Louis-Xavier de Ricard | |
---|---|
Born |
Fontenay-sous-Bois |
25 January 1843
Died | July 2, 1911 Marseille |
Occupation | Poet, author, journalist |
Genre | Parnassianism, Romanticism |
Louis-Xavier de Ricard (January 25, 1843 – July 2, 1911) was a French poet, author and journalist of the 19th century. He was founder and editor of La Revue du progrès (La Revue du Progrès moral, littéraire, scientifique et artistique) which was the first to publish a poem by Paul Verlaine in August 1863. He and Catulle Mendès edited the first volume of Le Parnasse contemporain, published by Alphonse Lemerre in 1866. He was a member of the Commune de Paris (1871) and Félibrige, a group founded by Frédéric Mistral to promote and defend Provençal literature and the Provençal language (a Langue d'oc language).
His father was general and marquis Joseph-Barthélemy de Ricard (who successively served Napoléon I, then the Bourbons and finally was premier aide-de-camp of Jérôme Bonaparte in 1852).

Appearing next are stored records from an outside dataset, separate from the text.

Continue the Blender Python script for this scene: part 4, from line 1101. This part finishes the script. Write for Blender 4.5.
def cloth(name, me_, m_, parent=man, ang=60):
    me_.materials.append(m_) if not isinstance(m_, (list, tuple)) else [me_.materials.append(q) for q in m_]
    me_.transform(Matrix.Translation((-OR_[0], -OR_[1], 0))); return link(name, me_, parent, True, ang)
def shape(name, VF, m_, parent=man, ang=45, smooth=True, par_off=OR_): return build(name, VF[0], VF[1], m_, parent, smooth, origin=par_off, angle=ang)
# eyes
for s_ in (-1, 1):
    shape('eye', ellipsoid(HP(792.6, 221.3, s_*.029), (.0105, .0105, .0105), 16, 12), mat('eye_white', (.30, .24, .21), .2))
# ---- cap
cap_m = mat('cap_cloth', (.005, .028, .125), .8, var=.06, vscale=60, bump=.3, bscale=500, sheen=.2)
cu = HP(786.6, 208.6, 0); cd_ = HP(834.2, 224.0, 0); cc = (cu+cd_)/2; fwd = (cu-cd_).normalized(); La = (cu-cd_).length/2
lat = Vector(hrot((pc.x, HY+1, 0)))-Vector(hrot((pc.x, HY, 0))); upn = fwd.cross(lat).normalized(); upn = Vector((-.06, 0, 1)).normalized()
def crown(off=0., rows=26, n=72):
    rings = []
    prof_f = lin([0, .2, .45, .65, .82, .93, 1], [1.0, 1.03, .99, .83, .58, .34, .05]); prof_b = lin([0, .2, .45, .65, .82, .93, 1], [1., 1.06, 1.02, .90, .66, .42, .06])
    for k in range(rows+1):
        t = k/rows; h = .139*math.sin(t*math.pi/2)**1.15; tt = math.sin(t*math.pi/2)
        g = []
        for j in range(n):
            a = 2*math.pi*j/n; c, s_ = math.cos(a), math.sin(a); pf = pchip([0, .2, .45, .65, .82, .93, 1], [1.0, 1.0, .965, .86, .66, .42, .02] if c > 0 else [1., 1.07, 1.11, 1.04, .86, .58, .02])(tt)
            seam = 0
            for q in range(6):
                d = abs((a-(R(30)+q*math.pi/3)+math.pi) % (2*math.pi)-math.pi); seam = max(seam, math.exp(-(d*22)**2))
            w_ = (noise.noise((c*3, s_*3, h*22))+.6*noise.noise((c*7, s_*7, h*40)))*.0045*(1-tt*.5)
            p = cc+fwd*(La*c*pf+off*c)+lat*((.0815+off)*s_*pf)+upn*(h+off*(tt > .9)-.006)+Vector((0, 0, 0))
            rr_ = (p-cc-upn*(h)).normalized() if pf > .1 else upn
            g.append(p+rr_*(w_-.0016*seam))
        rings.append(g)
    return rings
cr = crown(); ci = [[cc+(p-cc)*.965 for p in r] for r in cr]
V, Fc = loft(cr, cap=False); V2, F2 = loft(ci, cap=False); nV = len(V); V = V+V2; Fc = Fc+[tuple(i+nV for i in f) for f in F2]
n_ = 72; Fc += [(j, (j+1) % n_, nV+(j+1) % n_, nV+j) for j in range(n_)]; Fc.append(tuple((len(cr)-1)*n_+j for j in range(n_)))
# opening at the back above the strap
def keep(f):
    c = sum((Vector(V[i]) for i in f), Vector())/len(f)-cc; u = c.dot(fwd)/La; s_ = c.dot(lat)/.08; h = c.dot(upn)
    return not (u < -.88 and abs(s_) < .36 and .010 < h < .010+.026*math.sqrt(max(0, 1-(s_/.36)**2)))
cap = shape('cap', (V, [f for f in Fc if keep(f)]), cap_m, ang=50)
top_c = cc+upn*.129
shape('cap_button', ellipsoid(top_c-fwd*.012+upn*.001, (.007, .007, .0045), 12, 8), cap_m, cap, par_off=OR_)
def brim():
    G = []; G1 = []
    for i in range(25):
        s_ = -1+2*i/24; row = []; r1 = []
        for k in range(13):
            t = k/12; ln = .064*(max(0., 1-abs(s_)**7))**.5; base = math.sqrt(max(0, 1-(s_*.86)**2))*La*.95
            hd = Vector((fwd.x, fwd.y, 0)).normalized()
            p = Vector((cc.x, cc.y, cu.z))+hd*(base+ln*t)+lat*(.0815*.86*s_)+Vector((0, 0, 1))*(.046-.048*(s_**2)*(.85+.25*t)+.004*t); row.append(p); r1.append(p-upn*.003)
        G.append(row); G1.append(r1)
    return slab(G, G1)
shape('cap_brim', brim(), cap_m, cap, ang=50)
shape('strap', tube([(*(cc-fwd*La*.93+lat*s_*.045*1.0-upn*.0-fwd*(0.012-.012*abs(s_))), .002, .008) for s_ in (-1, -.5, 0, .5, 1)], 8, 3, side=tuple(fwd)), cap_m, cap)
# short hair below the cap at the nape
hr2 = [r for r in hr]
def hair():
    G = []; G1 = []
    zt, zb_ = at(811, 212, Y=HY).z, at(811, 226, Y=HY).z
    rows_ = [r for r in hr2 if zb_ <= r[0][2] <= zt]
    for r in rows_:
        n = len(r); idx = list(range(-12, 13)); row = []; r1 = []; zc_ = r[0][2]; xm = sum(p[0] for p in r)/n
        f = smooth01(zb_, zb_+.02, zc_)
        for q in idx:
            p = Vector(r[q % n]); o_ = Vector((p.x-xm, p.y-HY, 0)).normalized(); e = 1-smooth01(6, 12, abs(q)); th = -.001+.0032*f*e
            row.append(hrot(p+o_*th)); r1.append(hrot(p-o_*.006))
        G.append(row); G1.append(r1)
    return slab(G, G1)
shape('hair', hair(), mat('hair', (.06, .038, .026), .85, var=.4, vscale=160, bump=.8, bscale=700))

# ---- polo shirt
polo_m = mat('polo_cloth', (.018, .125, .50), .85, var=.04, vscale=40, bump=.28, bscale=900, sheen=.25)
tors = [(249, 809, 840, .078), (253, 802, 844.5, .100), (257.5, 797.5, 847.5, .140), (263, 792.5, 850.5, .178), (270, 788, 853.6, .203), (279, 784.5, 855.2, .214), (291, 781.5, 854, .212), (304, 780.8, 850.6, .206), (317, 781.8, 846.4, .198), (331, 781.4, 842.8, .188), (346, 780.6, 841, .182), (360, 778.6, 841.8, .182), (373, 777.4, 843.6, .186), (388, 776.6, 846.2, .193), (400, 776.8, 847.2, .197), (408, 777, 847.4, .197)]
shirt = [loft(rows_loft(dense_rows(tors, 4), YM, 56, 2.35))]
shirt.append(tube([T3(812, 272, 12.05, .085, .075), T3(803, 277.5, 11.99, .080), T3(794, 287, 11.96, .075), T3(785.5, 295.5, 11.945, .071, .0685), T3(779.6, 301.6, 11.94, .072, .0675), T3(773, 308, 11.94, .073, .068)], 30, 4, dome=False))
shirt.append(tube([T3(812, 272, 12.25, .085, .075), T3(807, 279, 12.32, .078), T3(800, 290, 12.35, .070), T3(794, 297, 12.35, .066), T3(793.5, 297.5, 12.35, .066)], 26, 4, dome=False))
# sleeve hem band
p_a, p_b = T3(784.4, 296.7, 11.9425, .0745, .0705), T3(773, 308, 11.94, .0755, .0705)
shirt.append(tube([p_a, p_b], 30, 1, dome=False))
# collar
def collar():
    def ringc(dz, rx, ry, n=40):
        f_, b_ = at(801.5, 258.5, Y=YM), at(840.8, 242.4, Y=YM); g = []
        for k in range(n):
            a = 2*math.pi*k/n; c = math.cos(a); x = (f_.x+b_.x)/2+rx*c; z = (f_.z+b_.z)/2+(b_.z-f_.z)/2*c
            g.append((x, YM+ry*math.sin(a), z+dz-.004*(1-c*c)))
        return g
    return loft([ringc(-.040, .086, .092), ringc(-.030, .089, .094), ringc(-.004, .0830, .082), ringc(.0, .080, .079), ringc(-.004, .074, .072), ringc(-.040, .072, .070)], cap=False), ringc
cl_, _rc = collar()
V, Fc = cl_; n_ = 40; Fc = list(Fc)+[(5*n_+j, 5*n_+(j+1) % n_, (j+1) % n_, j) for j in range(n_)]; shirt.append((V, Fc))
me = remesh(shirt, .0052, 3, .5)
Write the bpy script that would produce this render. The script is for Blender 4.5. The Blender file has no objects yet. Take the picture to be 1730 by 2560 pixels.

Ricard's first collection of poetry, Les chants de l'aube (Songs of Dawn) was published in 1862 by Poulet-Malassis. In March 1863, after receiving an inheritance from an aunt, he founded La Revue du progrès. Among the contributors to the Revue were Charles Longuet and a young Paul Verlaine (his first published poem). The Revue lasted one year; the atheist sentiments of the Revue lead to a Monseigneur Dupanloup taking legal action against the Revue on the grounds that it was an outrage to public morals and good mores. Ricard was defended by a talented young attorney, Léon Gambetta, and was sentenced to eight months in prison, reduced to three, at Sainte Pélagie, and had to pay a fine of 1,200 francs. After serving his sentence, his friends manifested an active support, and this small group of supporters was the origin of the politico-literary salon that met every Friday at the home of Ricard's mother, 10 Boulevard des Batignolles. Ricard was happy to entertain these boisterous republican and anti-clerical youths. Many great French poets and writers of the future attended: Anatole France, Sully Prudhomme, Villiers de l'Isle-Adam, Paul Verlaine, François Coppée; and Raoul Rigault, the future attorney of the Commune de Paris (1871).